She called me a weirdo and said that biscuits was a stupid name for a cat.
A wee field mouse has been showing up at my door every few days for the last 2 weeks. He’s very polite. I say please go the other way, buddy! And he always does. Anyway, today my neighbor saw me telling him goodbye as he scurried off, so now I have to move.
Cleaning up a murder scene shouldn’t count against you at trial. “It proves you were trying to get away with it.” No, it proves I didn’t want a pool of blood in my kitchen.
A body cam but for when you send your husband to the grocery store
Me: Describe your love for me in one word.
Him: My what?
jason: may I tell u something?
me: anything baby.
jason: for the last year whenever u get drunk u start to make Pig Noises, u do it with a challenging look in ur eye, if I ask u about the Pig Noises u get offended and run away to the next room where u continue to oink softly
Me: I saved my friend from drowning
Wife: How? You can’t even swim
Me: I shot him
They call it a Caesar salad because it’s as bad for your health as receiving 23 separate stab wounds.
My 6 year old just got back from visiting our elderly neighbor and said, “I told her we’d bring her some fresh baked cookies when they’re ready.” I informed her that we weren’t baking any cookies today and she said, “Oh, I guess we kinda have to now, don’t we?” Diabolical.
Her: I think my fathers in jail.
Me: No, No, No… He’s in Alabama.

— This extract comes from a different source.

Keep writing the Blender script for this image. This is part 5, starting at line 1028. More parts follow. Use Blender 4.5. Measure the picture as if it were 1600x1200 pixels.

It’s like jail, but with trees.
“Australia is the smallest planet”
– first day of school already paying off
my daughter brought home a drawing from preschool today and when i asked enthusiastically “honey, did you draw this???” she replied “someone else did but i took it”
You can strip us of our rights,
our dignity and our freedom but know this; we will NEVER stop correcting your grammar.
Funny how bullies only bully people who are susceptible to bullying.
They don’t bully people who’d throat punch em without thinking twice.